Gleiches gilt für Vorfälligkeitsentschädigungen, die aufgrund vertraglicher Regelungen anfallen, wenn ein bestehender Kreditvertrag vor Endfälligkeit gekündigt wird. Hierbei handelt es sich um eine Art "Strafzahlung", die als Kompensation für die dem Kreditgeber künftig nicht mehr zufließenden, vertraglichen Zinszahlungen zu leisten ist. Vorfälligkeitsentschädigungen sind grds. zum Zeitpunkt ihrer Entstehung als Aufwand zu erfassen. Dies gilt wegen des Einzelbewertungsgrundsatzes auch für die Fälle, in denen ein bestehender höherverzinslicher Kreditvertrag zu Gunsten des Abschlusses eines neuen niedrigverzinzlichen Kreditvertrags gekündigt wird. Eine Aktivierung der Vorfälligkeitsentschädigung als Disagio zwecks Verteilung als Zinsaufwand über die Laufzeit des neu abgeschlossenen Kreditvertrags ist somit nicht zulässig.

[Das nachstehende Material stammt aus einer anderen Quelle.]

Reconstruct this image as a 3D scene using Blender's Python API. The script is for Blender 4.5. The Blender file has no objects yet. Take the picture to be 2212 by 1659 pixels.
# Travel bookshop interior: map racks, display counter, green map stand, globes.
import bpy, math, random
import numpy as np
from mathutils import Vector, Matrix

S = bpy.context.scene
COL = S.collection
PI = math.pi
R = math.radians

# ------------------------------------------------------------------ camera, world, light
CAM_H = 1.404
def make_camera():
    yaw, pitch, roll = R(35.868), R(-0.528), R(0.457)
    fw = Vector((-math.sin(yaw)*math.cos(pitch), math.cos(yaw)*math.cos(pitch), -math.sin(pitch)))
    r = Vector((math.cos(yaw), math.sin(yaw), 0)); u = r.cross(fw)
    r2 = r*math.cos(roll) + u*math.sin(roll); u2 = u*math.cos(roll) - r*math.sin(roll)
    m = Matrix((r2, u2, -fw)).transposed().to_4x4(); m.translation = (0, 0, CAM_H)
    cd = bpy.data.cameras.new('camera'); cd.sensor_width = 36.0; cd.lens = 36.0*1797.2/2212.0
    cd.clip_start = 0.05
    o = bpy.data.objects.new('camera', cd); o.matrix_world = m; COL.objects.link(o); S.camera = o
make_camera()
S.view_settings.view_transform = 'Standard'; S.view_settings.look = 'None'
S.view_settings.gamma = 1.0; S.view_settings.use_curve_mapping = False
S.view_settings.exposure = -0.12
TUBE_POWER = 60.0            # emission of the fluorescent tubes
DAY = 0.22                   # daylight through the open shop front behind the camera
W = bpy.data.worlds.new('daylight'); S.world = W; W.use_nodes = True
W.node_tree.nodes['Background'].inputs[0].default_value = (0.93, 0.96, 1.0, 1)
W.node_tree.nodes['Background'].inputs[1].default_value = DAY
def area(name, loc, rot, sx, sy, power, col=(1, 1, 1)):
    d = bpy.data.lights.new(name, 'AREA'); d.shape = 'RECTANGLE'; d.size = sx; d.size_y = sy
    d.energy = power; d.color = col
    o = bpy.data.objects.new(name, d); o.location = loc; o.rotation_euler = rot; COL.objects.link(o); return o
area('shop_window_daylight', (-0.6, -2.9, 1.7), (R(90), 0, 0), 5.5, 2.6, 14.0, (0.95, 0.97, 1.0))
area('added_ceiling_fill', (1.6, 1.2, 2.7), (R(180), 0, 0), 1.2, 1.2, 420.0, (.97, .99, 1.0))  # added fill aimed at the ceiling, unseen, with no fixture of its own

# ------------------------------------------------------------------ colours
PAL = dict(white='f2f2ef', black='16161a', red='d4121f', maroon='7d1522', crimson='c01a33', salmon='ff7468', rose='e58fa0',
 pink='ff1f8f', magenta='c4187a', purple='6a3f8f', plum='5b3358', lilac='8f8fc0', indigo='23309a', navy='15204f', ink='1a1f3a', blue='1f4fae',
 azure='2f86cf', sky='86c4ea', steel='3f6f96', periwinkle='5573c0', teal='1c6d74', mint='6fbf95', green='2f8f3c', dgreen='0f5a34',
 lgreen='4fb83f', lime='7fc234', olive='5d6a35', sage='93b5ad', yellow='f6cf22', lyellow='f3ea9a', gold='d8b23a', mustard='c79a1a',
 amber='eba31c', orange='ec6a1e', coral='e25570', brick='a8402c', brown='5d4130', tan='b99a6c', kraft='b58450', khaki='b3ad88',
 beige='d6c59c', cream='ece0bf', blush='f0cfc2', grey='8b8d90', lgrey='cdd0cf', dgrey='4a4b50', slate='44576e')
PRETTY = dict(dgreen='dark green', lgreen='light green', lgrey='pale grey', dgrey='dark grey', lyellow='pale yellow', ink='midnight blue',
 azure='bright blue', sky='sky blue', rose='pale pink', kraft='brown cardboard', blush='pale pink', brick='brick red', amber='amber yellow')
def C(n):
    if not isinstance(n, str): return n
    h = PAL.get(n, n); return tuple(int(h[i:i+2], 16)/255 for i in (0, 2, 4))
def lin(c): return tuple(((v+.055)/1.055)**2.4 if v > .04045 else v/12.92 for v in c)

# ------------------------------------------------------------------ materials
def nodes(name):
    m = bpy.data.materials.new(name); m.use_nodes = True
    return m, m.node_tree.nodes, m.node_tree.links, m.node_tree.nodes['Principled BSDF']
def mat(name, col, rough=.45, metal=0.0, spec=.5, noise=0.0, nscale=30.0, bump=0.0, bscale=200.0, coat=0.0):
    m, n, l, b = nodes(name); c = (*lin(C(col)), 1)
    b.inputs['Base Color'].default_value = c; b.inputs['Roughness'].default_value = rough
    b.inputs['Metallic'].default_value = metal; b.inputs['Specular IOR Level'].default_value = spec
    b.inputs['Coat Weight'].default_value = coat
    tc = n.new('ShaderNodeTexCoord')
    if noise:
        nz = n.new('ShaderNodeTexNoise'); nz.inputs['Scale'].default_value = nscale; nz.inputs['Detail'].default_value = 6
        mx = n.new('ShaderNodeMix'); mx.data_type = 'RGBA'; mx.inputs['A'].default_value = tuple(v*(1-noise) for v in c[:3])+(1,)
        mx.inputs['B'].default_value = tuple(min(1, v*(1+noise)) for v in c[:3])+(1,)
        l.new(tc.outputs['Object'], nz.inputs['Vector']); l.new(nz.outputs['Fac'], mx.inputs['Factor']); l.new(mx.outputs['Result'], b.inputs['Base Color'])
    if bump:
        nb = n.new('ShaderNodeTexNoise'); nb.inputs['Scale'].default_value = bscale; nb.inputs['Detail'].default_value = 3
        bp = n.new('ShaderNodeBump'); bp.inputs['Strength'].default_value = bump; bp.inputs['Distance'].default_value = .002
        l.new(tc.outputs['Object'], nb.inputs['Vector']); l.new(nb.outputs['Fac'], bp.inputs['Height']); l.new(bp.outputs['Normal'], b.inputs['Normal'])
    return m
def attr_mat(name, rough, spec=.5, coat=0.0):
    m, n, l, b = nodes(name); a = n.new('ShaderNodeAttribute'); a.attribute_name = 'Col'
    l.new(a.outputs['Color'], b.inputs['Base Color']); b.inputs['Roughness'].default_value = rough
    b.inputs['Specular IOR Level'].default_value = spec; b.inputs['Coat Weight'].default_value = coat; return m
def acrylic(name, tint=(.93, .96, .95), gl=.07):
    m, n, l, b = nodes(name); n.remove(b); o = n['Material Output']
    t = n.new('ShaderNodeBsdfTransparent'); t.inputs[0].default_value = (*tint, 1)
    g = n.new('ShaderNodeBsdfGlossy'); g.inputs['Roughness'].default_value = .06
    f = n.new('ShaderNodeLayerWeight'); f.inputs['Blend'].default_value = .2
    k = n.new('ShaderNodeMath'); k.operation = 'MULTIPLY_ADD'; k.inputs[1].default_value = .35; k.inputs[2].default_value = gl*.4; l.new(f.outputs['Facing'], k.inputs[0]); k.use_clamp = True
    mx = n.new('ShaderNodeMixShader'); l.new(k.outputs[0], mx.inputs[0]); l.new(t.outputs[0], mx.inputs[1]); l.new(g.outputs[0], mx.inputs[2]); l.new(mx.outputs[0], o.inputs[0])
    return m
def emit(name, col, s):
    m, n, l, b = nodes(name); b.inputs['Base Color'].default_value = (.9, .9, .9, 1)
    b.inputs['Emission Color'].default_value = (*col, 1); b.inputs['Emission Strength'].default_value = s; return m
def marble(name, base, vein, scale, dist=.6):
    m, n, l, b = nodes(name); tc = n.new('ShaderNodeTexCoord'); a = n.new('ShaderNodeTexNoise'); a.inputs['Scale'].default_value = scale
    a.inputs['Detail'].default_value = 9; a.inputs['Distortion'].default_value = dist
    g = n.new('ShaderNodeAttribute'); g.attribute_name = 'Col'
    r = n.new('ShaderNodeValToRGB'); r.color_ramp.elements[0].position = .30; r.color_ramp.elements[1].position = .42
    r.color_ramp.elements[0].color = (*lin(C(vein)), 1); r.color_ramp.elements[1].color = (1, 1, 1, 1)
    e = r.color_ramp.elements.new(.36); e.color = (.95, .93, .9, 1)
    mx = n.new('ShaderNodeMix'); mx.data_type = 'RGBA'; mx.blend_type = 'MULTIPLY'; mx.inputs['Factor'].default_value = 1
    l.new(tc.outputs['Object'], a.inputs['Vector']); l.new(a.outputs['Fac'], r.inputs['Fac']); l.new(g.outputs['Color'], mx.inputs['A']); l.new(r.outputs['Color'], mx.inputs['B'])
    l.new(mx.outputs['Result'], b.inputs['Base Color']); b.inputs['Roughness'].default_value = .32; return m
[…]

Eine Ausnahme könnte nur dann gegeben sein, wenn es sich um ein Kopplungsgeschäft handelt, bei dem ein enger rechtlicher oder wirtschaftlicher Zusammenhang zwischen beiden (Kredit-)Verträgen besteht. Nur unter dieser restriktiven Voraussetzung könnte die Zusammenfassung beider (Kredit-)Verträge zu einer wirtschaftlichen Einheit zulässig sein (vgl. in Analogie HdR-E, HGB § 249, Rn. 64). Dies könnte der Fall sein, wenn mit dem bisherigen Vertragspartner in einem Vertragswerk die Beendigung eines höherverzinslichen Kreditvertrags und zeitgleich der Abschluss eines niedrigverzinslichen Kreditvertrags vereinbart wird, so dass beide Verträge nahtlos ineinander übergehen.